[START]

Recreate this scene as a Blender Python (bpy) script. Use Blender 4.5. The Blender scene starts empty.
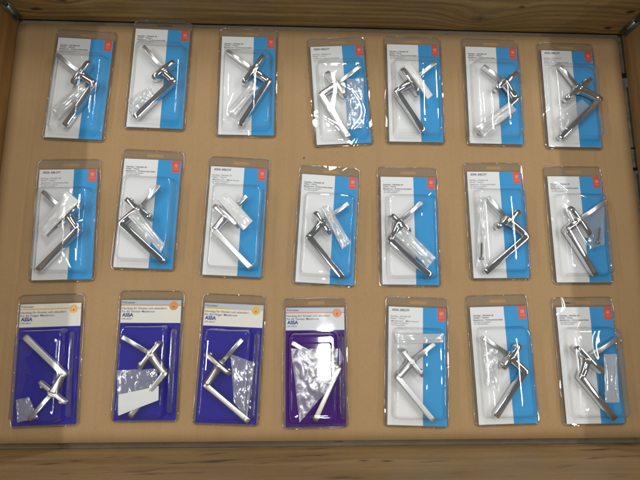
import bpy, bmesh, math, random
from mathutils import Vector, Matrix, noise

# ------------------------------------------------------------------ scene
S = bpy.context.scene
C = S.collection
S.render.engine = 'CYCLES'
S.cycles.use_denoising = True
S.cycles.max_bounces = 14
S.cycles.diffuse_bounces = 4
S.cycles.glossy_bounces = 6
S.cycles.transmission_bounces = 6
S.cycles.transparent_max_bounces = 40
S.cycles.sample_clamp_indirect = 6.0
S.cycles.caustics_reflective = False
S.cycles.caustics_refractive = False
S.view_settings.view_transform = 'Standard'
S.view_settings.look = 'None'
S.view_settings.exposure = 0.19
S.view_settings.gamma = 1.0

# ------------------------------------------------------------------ helpers
def link(o, parent=None):
    C.objects.link(o)
    if parent: o.parent = parent
    return o

def tag(o, label=None, cat=None, group=None, kind=None):
    if label: o['label'] = label
    if cat: o['category'] = cat
    if group: o['group'] = group
    if kind: o['kind'] = kind
    return o

def empty(name, loc=(0, 0, 0), rz=0.0):
    o = bpy.data.objects.new(name, None)
    o.location = loc; o.rotation_euler = (0, 0, rz); o.empty_display_size = .02
    return link(o)

class MB:
    """collects geometry and links it as ONE mesh object"""
    def __init__(s): s.bm = bmesh.new()
    def ring(s, pts): return [s.bm.verts.new(p) for p in pts]
    def loft(s, rings, cap0=True, cap1=True, mat=0, smooth=True):
        R = [s.ring(r) for r in rings]
        n = len(R[0])
        for a, b in zip(R, R[1:]):
            for i in range(n):
                f = s.bm.faces.new((a[i], a[(i+1) % n], b[(i+1) % n], b[i]))
                f.smooth = smooth; f.material_index = mat
        if cap0: f = s.bm.faces.new(R[0][::-1]); f.material_index = mat
        if cap1: f = s.bm.faces.new(R[-1]); f.material_index = mat
        return R
    def fill(s, loops, mat=0, smooth=False):
        ed = []
        for l in loops:
            n = len(l)
            for i in range(n):
                e = s.bm.edges.get((l[i], l[(i+1) % n])) or s.bm.edges.new((l[i], l[(i+1) % n]))
                ed.append(e)
        r = bmesh.ops.triangle_fill(s.bm, use_beauty=True, use_dissolve=False, edges=ed, normal=(0, 0, 1))
        for g in r['geom']:
            if isinstance(g, bmesh.types.BMFace): g.smooth = smooth; g.material_index = mat
    def box(s, x0, x1, y0, y1, z0, z1, mat=0, bev=0.0):
        b = bmesh.new()
        vs = [b.verts.new((x, y, z)) for x in (x0, x1) for y in (y0, y1) for z in (z0, z1)]
        for q in ((0,1,3,2),(4,6,7,5),(0,4,5,1),(2,3,7,6),(0,2,6,4),(1,5,7,3)):
            b.faces.new([vs[i] for i in q])
        bmesh.ops.recalc_face_normals(b, faces=b.faces)
        if bev: bmesh.ops.bevel(b, geom=list(b.edges), offset=bev, segments=2, affect='EDGES', profile=.6)
        mp = {v: s.bm.verts.new(v.co) for v in b.verts}
        for f in b.faces:
            g = s.bm.faces.new([mp[v] for v in f.verts]); g.material_index = mat
        b.free()
    def build(s, name, mats, parent=None, recalc=True):
        if recalc: bmesh.ops.recalc_face_normals(s.bm, faces=s.bm.faces)
        me = bpy.data.meshes.new(name); s.bm.to_mesh(me); s.bm.free()
        for m in (mats if isinstance(mats, (list, tuple)) else [mats]): me.materials.append(m)
        return link(bpy.data.objects.new(name, me), parent)

def rr(x0, x1, y0, y1, r, z=0.0, n=6, m=6):
    """closed loop of a rounded rectangle, with points along its straight sides"""
    r = max(1e-5, min(r, (x1-x0)/2-1e-5, (y1-y0)/2-1e-5))
    out = []
    cs = [(x1-r, y1-r, 0), (x0+r, y1-r, 90), (x0+r, y0+r, 180), (x1-r, y0+r, 270)]
    for k, (cx, cy, a0) in enumerate(cs):
        arc = [(cx+r*math.cos(math.radians(a0+90*i/n)), cy+r*math.sin(math.radians(a0+90*i/n)), z) for i in range(n+1)]
        out += arc
        nx, ny, na = cs[(k+1) % 4]
        e = (nx+r*math.cos(math.radians(na)), ny+r*math.sin(math.radians(na)), z)
        for i in range(1, m):
            t = i/m
            out.append((arc[-1][0]*(1-t)+e[0]*t, arc[-1][1]*(1-t)+e[1]*t, z))
    return out

# ------------------------------------------------------------------ materials
def newmat(name):
    m = bpy.data.materials.new(name); m.use_nodes = True
    nt = m.node_tree; nt.nodes.clear()
    return m, nt, nt.nodes.new('ShaderNodeOutputMaterial')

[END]

Retype the listing exactly. Pictures do not belong in the copy.

Recreate this scene as a Blender Python (bpy) script. Use Blender 4.5. The Blender scene starts empty.
import bpy, bmesh, math, random
from mathutils import Vector, Matrix, noise

# ------------------------------------------------------------------ scene
S = bpy.context.scene
C = S.collection
S.render.engine = 'CYCLES'
S.cycles.use_denoising = True
S.cycles.max_bounces = 14
S.cycles.diffuse_bounces = 4
S.cycles.glossy_bounces = 6
S.cycles.transmission_bounces = 6
S.cycles.transparent_max_bounces = 40
S.cycles.sample_clamp_indirect = 6.0
S.cycles.caustics_reflective = False
S.cycles.caustics_refractive = False
S.view_settings.view_transform = 'Standard'
S.view_settings.look = 'None'
S.view_settings.exposure = 0.19
S.view_settings.gamma = 1.0

# ------------------------------------------------------------------ helpers
def link(o, parent=None):
    C.objects.link(o)
    if parent: o.parent = parent
    return o

def tag(o, label=None, cat=None, group=None, kind=None):
    if label: o['label'] = label
    if cat: o['category'] = cat
    if group: o['group'] = group
    if kind: o['kind'] = kind
    return o

def empty(name, loc=(0, 0, 0), rz=0.0):
    o = bpy.data.objects.new(name, None)
    o.location = loc; o.rotation_euler = (0, 0, rz); o.empty_display_size = .02
    return link(o)

class MB:
    """collects geometry and links it as ONE mesh object"""
    def __init__(s): s.bm = bmesh.new()
    def ring(s, pts): return [s.bm.verts.new(p) for p in pts]
    def loft(s, rings, cap0=True, cap1=True, mat=0, smooth=True):
        R = [s.ring(r) for r in rings]
        n = len(R[0])
        for a, b in zip(R, R[1:]):
            for i in range(n):
                f = s.bm.faces.new((a[i], a[(i+1) % n], b[(i+1) % n], b[i]))
                f.smooth = smooth; f.material_index = mat
        if cap0: f = s.bm.faces.new(R[0][::-1]); f.material_index = mat
        if cap1: f = s.bm.faces.new(R[-1]); f.material_index = mat
        return R
    def fill(s, loops, mat=0, smooth=False):
        ed = []
        for l in loops:
            n = len(l)
            for i in range(n):
                e = s.bm.edges.get((l[i], l[(i+1) % n])) or s.bm.edges.new((l[i], l[(i+1) % n]))
                ed.append(e)
        r = bmesh.ops.triangle_fill(s.bm, use_beauty=True, use_dissolve=False, edges=ed, normal=(0, 0, 1))
        for g in r['geom']:
            if isinstance(g, bmesh.types.BMFace): g.smooth = smooth; g.material_index = mat
    def box(s, x0, x1, y0, y1, z0, z1, mat=0, bev=0.0):
        b = bmesh.new()
        vs = [b.verts.new((x, y, z)) for x in (x0, x1) for y in (y0, y1) for z in (z0, z1)]
        for q in ((0,1,3,2),(4,6,7,5),(0,4,5,1),(2,3,7,6),(0,2,6,4),(1,5,7,3)):
            b.faces.new([vs[i] for i in q])
        bmesh.ops.recalc_face_normals(b, faces=b.faces)
        if bev: bmesh.ops.bevel(b, geom=list(b.edges), offset=bev, segments=2, affect='EDGES', profile=.6)
        mp = {v: s.bm.verts.new(v.co) for v in b.verts}
        for f in b.faces:
            g = s.bm.faces.new([mp[v] for v in f.verts]); g.material_index = mat
        b.free()
    def build(s, name, mats, parent=None, recalc=True):
        if recalc: bmesh.ops.recalc_face_normals(s.bm, faces=s.bm.faces)
        me = bpy.data.meshes.new(name); s.bm.to_mesh(me); s.bm.free()
        for m in (mats if isinstance(mats, (list, tuple)) else [mats]): me.materials.append(m)
        return link(bpy.data.objects.new(name, me), parent)

def rr(x0, x1, y0, y1, r, z=0.0, n=6, m=6):
    """closed loop of a rounded rectangle, with points along its straight sides"""
    r = max(1e-5, min(r, (x1-x0)/2-1e-5, (y1-y0)/2-1e-5))
    out = []
    cs = [(x1-r, y1-r, 0), (x0+r, y1-r, 90), (x0+r, y0+r, 180), (x1-r, y0+r, 270)]
    for k, (cx, cy, a0) in enumerate(cs):
        arc = [(cx+r*math.cos(math.radians(a0+90*i/n)), cy+r*math.sin(math.radians(a0+90*i/n)), z) for i in range(n+1)]
        out += arc
        nx, ny, na = cs[(k+1) % 4]
        e = (nx+r*math.cos(math.radians(na)), ny+r*math.sin(math.radians(na)), z)
        for i in range(1, m):
            t = i/m
            out.append((arc[-1][0]*(1-t)+e[0]*t, arc[-1][1]*(1-t)+e[1]*t, z))
    return out

# ------------------------------------------------------------------ materials
def newmat(name):
    m = bpy.data.materials.new(name); m.use_nodes = True
    nt = m.node_tree; nt.nodes.clear()
    return m, nt, nt.nodes.new('ShaderNodeOutputMaterial')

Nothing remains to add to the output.